Suicide help...please?

Hello everybody,

I'm a junior in high school, and I'm doing really well (#1 in my class). Recently, my parents told me to think about going to a good IV league school like Harvard or Princeton etc. I know that if I really wanted to and tried, that I could, with all of my volunteer hours. But its that I really don't want to go, but rather go somewhere closer to home, like UCLA, which is a very good school. They don't approve of that. But instead, keep insisting and forcing Harvard upon me and emotionally abusing me with blackmail, and saying that I'll be a failure in life if I don't listen to them. They blackmail me, taking away things that make me happy. I seriously cannot take this emotional abuse. Tonight I cried, for the first time in years, when they told me that they have given up on me. And then, for the first time in the 16 years I have been alive, suicidal thoughts came to my mind.

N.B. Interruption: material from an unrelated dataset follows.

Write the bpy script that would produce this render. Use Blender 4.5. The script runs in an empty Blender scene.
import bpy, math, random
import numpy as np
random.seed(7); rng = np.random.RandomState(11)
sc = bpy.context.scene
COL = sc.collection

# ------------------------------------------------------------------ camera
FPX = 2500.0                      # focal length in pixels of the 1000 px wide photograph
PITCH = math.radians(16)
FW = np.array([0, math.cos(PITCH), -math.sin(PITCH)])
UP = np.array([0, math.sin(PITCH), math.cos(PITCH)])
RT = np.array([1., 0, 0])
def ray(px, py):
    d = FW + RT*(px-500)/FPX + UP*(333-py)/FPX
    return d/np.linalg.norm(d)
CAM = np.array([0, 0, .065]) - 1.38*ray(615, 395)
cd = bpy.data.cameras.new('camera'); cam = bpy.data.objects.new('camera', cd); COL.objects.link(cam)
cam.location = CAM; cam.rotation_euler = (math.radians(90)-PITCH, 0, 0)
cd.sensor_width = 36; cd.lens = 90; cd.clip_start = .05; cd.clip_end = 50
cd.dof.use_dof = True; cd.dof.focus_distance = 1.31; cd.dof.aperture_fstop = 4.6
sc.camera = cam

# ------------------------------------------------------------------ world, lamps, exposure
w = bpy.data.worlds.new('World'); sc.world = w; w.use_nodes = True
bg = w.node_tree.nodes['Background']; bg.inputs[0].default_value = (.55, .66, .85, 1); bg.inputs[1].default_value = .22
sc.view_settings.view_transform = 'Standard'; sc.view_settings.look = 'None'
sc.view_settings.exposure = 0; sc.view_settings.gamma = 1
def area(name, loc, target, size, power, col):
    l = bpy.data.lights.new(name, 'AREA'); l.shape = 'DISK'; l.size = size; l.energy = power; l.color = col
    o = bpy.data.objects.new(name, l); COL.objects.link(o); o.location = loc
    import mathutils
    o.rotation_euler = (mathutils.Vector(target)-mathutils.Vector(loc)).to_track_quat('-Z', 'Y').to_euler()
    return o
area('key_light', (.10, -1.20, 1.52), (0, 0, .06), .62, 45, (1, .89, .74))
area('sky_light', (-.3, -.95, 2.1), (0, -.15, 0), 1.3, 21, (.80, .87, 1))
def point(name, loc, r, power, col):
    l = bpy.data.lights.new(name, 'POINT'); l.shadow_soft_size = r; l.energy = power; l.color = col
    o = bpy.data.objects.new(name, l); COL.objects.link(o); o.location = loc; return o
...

The only reason I'm not dead right now is because of my friends, and my loving girlfriend.

I really do not know what to do. I am very miserable at home. But at school, I am loved.

Please, please, yahoo users, tell me what to do before I do something wrong.

Any advice is greatly appreciated and accepted.

Thank you in advance

~Ritwik

Update:

Thank you all sooo much!

You guys are great, I'm gonna talk to them right now.